Who would guess, for instance, that the contemporary German adjective stiekum, meaning “unnoticed,” “secret,” or “imperceptible,” also comes from Hebrew, via both Yiddish and Rotwelsch? But as Gutknecht makes clear, stiekum goes back to West-European Yiddish shtike, “silence,” from Hebrew shtikah, to which was added, most likely by joking students, the Latin-sounding ending –um. The word probably began its Rotwelsch career as an interjection: when a subject not meant for all ears was under discussion, a Rotwelsch speaker would say to another “Stieke!” if a stranger appeared to be listening. In the district of Hesse, Gutknecht writes, the exclamation Bisde [Bist du] schdigum! means “Be quiet!” to this day. A Stiekummer in modern colloquial German is someone who works effectively behind the scenes.

Sometimes entire German phrases have hidden Hebrew sources that alone can explain them. There is, for example, a German idiom, kennen wo der Bartel den Most holt, which might be translated as “knowing the ropes” or “knowing which end is up” but whose literal meaning of “knowing where Bartel gets the grape juice [or “young wine”] from” is meaningless. Various folk etymologies have sought to make sense of this expression, sometimes by taking Bartel to be a short form of the name Bartholomew, a servant supposedly sent to fetch wine for his master. In reality, however, Gutknecht relates, Bartel is a phonetic distortion of Yiddish-derived Rotwelsch Barsel, from Hebrew barzel, “iron,” and Most a distortion of Yiddish mo’os or mos, “money,” from Hebrew ma’ot. A Bartel in Rotwelsch was a crowbar, and the original expression was a burglars’ phrase that meant “knowing from where the crowbar brings the cash,” that is, which safe to crack for its contents.

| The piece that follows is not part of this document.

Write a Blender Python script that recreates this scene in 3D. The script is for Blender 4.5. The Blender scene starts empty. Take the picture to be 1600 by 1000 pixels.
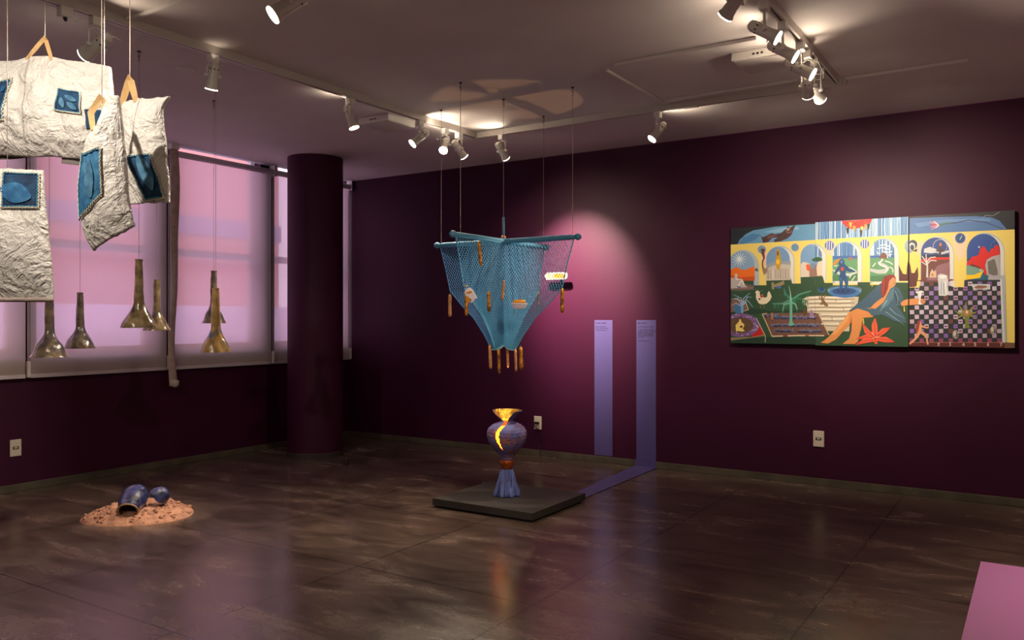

Gutknecht does not pretend to have done original research. Rather, he relies on a large number of German and Yiddish-language scholars whose work he has methodically reviewed. His bibliography is impressive, as is the number of German linguists, both amateur and professional, who have investigated the Yiddish presence in German. It’s a fascinating subject, and I thank my mysterious benefactor for the gift of a book that so knowledgeably deals with it.